* [Scene script records]
● ● ● ● ●

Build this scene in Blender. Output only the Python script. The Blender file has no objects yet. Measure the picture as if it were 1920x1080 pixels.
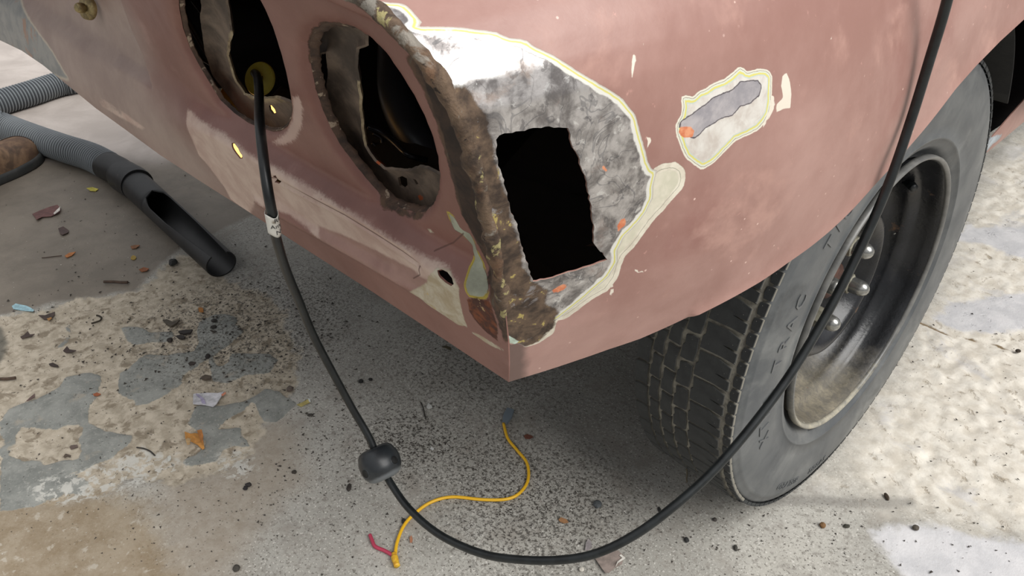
import bpy, bmesh, math, random
import numpy as np
from mathutils import Vector, Matrix, noise as mnoise
from mathutils.bvhtree import BVHTree
from mathutils.geometry import delaunay_2d_cdt
random.seed(7); rng = np.random.default_rng(7)
S = bpy.context.scene; COL = S.collection; PI = math.pi

# ------------------------------------------------------------------ camera
CZ = 0.866                                   # the car frame is 1 mm above the floor frame
YAW, PITCH, FPX = -.811, .589, 1500.
CW = np.array([.286, -.890, CZ])
FW = np.array([math.cos(PITCH)*math.sin(YAW), math.cos(PITCH)*math.cos(YAW), -math.sin(PITCH)])
RT = np.array([math.cos(YAW), -math.sin(YAW), 0.]); UP = np.cross(RT, FW)
cd = bpy.data.cameras.new('camera'); cam = bpy.data.objects.new('camera', cd); COL.objects.link(cam)
cd.sensor_width = 36; cd.lens = 36*FPX/1920; cd.clip_start = .02
cam.matrix_world = Matrix(((RT[0], UP[0], -FW[0], CW[0]), (RT[1], UP[1], -FW[1], CW[1]),
                           (RT[2], UP[2], -FW[2], CW[2]), (0, 0, 0, 1)))
S.camera = cam
# ------------------------------------------------------------------ world, light, exposure
W = bpy.data.worlds.new('overcast_sky'); S.world = W; W.use_nodes = True
nt = W.node_tree; nt.nodes.clear()
wo = nt.nodes.new('ShaderNodeOutputWorld'); bg = nt.nodes.new('ShaderNodeBackground')
tc = nt.nodes.new('ShaderNodeTexCoord'); sp = nt.nodes.new('ShaderNodeSeparateXYZ')
cr = nt.nodes.new('ShaderNodeValToRGB')
nt.links.new(tc.outputs['Generated'], sp.inputs[0]); nt.links.new(sp.outputs['Z'], cr.inputs[0])
cr.color_ramp.elements[0].position = -.02; cr.color_ramp.elements[0].color = (.16, .155, .15, 1)
cr.color_ramp.elements[1].position = .9; cr.color_ramp.elements[1].color = (1.0, 1.0, 1.02, 1)
e = cr.color_ramp.elements.new(.12); e.color = (.33, .335, .35, 1)
e = cr.color_ramp.elements.new(.45); e.color = (.80, .81, .83, 1)
nt.links.new(cr.outputs[0], bg.inputs[0]); nt.links.new(bg.outputs[0], wo.inputs[0])
bg.inputs[1].default_value = .74
def sun(name, direction, energy, angle, col):
    l = bpy.data.lights.new(name, 'SUN'); l.energy = energy; l.angle = math.radians(angle); l.color = col
    o = bpy.data.objects.new(name, l); COL.objects.link(o)
    o.rotation_euler = (-Vector(direction)).to_track_quat('-Z', 'Y').to_euler()
    return o
sun('hazy_sun', (.66, .08, .75), 3.1, 42, (1.0, .985, .96))
vs = S.view_settings; vs.view_transform = 'Standard'; vs.look = 'None'; vs.gamma = 1
vs.use_curve_mapping = False; vs.exposure = 0.06

# ------------------------------------------------------------------ helpers
def lin(c):
    return tuple(((v/255)/12.92 if v/255 <= .04045 else ((v/255+.055)/1.055)**2.4) for v in c)
def rdir(u, v): return FW + RT*((u-960)/FPX) - UP*((v-540)/FPX)
def floorp(u, v, h=0.):
    d = rdir(u, v); t = (h-CW[2])/d[2]; return CW + t*d
def depthp(u, v, dep): return CW + dep*rdir(u, v)
CL = CW - np.array([0, 0, .001])             # camera in the car frame
def tag(o, label=None, cat=None, group=None, kind=None):
    for k, v in (('label', label), ('category', cat), ('group', group), ('kind', kind)):
        if v: o[k] = v
    return o
def empty(name, loc, label, cat, group=None):
    o = bpy.data.objects.new(name, None); COL.objects.link(o); o.location = loc
    o.empty_display_size = .02
    return tag(o, label, cat, group)
def mesh_obj(name, V, F, mat, parent=None, smooth=True, attrs=None, loc=None, auto=None):
    me = bpy.data.meshes.new(name)
    me.from_pydata([tuple(map(float, p)) for p in V], [], [tuple(map(int, f)) for f in F])
    if smooth: me.polygons.foreach_set('use_smooth', [True]*len(me.polygons))
    if mat: me.materials.append(mat)
    if attrs:
        for k, a in attrs.items():
            at = me.attributes.new(k, 'FLOAT', 'POINT'); at.data.foreach_set('value', np.asarray(a, dtype=np.float32))
    me.update()
    if auto is not None: me.set_sharp_from_angle(angle=math.radians(auto))
    o = bpy.data.objects.new(name, me); COL.objects.link(o)
    if parent: o.parent = parent
    if loc is not None: o.location = loc
    return o
def sstep(a, b, x):
    t = np.clip((np.asarray(x, float)-a)/(b-a), 0, 1); return t*t*(3-2*t)
def sd_poly(P, Q):
    """signed distance of points P (n,2) to closed polygon Q, positive inside"""
    P = np.asarray(P, float); Q = np.asarray(Q, float); n = len(Q)
    d = np.full(len(P), 1e9); ins = np.zeros(len(P), bool)
    for i in range(n):
        a = Q[i]; b = Q[(i+1) % n]; ab = b-a; ap = P-a
        t = np.clip((ap@ab)/(ab@ab+1e-12), 0, 1)
        d = np.minimum(d, np.hypot(ap[:, 0]-t*ab[0], ap[:, 1]-t*ab[1]))
        c = ((a[1] > P[:, 1]) != (b[1] > P[:, 1]))
        with np.errstate(divide='ignore', invalid='ignore'):
            xi = a[0]+(P[:, 1]-a[1])*(b[0]-a[0])/(b[1]-a[1] if b[1] != a[1] else 1e-12)
        ins ^= c & (P[:, 0] < xi)
    return np.where(ins, d, -d)
def sd_line(P, Q):
    d = np.full(len(P), 1e9)
    for i in range(len(Q)-1):
        a = np.asarray(Q[i], float); b = np.asarray(Q[i+1], float); ab = b-a; ap = P-a
        t = np.clip((ap@ab)/(ab@ab+1e-12), 0, 1)
        d = np.minimum(d, np.hypot(ap[:, 0]-t*ab[0], ap[:, 1]-t*ab[1]))
    return d
def crom(pts, n):
    """Catmull-Rom resample of an open polyline"""
    P = np.asarray(pts, float); P = np.vstack([2*P[0]-P[1], P, 2*P[-1]-P[-2]]); out = []
    m = len(P)-3
    for i in range(m):
        p0, p1, p2, p3 = P[i:i+4]
        k = n
        for j in range(k):
            t = j/k
            out.append(.5*((2*p1)+(-p0+p2)*t+(2*p0-5*p1+4*p2-p3)*t*t+(-p0+3*p1-3*p2+p3)*t**3))
    out.append(P[-2]); return np.array(out)
def densify(Q, step, closed=True, jit=0.):
    out = []; n = len(Q)
    for i in range(n if closed else n-1):
        a = np.asarray(Q[i], float); b = np.asarray(Q[(i+1) % n], float); L = np.linalg.norm(b-a)
        k = max(1, int(L/step)); nrm = np.array([-(b-a)[1], (b-a)[0]])/(L+1e-9)
        for j in range(k):
            p = a+(b-a)*j/k
            if jit and j: p = p+nrm*random.uniform(-jit, jit)
            out.append(p)
    if not closed: out.append(np.asarray(Q[-1], float))
    return out
def tube(path, rad, seg=14, cap=True):
    P = np.asarray(path, float); n = len(P); rad = np.broadcast_to(rad, n)
    T = np.gradient(P, axis=0); T /= np.linalg.norm(T, axis=1)[:, None]
    N = np.cross(T[0], [0, 0, 1.]);
    if np.linalg.norm(N) < 1e-3: N = np.cross(T[0], [0, 1., 0])
    N /= np.linalg.norm(N); V = []; F = []
    for i in range(n):
        N = N-T[i]*(N@T[i]); N /= np.linalg.norm(N); B = np.cross(T[i], N)
        for j in range(seg):
            a = 2*PI*j/seg; V.append(P[i]+rad[i]*(math.cos(a)*N+math.sin(a)*B))
    for i in range(n-1):
        for j in range(seg):
            k = (j+1) % seg; F.append((i*seg+j, i*seg+k, (i+1)*seg+k, (i+1)*seg+j))
    if cap: F.append(tuple(range(seg))[::-1]); F.append(tuple((n-1)*seg+j for j in range(seg)))
    return V, F
def revolve(prof, seg=96, axis='x', a0=0, a1=2*PI):
    """prof: (radius, offset along axis)"""
    V = []; F = []; full = abs(a1-a0-2*PI) < 1e-6; m = seg if full else seg+1
    for i in range(m):
        a = a0+(a1-a0)*i/seg; c, s = math.cos(a), math.sin(a)
        for r, h in prof:
            V.append({'x': (h, r*s, r*c), 'z': (r*c, r*s, h)}[axis])
    n = len(prof)
    for i in range(seg):
        k = (i+1) % m
        for j in range(n-1): F.append((i*n+j, i*n+j+1, k*n+j+1, k*n+j))
    return V, F
class MB:
    def __init__(s): s.V = []; s.F = []
    def add(s, VF, M=None):
        o = len(s.V)
        for v in VF[0]: s.V.append(tuple(M @ Vector(v)) if M is not None else tuple(v))
        for f in VF[1]: s.F.append(tuple(i+o for i in f))
        return s
    def obj(s, name, mat, parent=None, **k): return mesh_obj(name, s.V, s.F, mat, parent, **k)

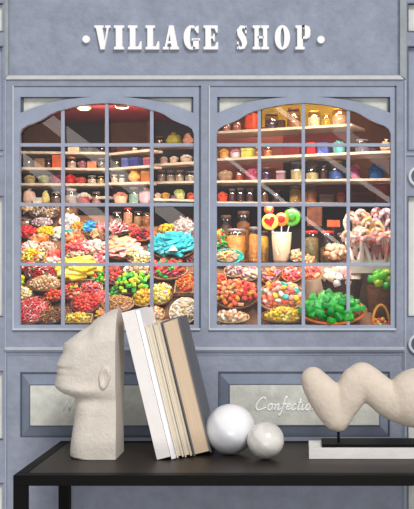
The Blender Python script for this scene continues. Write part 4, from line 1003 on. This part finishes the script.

● ● ● ● ●

* [WORK REQUIRED]
Omit the pictures, then repeat exactly each line from the beginning of the listing through the line with "S = bpy.context.scene;".

* [EXERCISE OUTPUT]
Build this scene in Blender. Output only the Python script. The Blender file has no objects yet. Measure the picture as if it were 1920x1080 pixels.
import bpy, bmesh, math, random
import numpy as np
from mathutils import Vector, Matrix, noise as mnoise
from mathutils.bvhtree import BVHTree
from mathutils.geometry import delaunay_2d_cdt
random.seed(7); rng = np.random.default_rng(7)
S = bpy.context.scene; COL = S.collection; PI = math.pi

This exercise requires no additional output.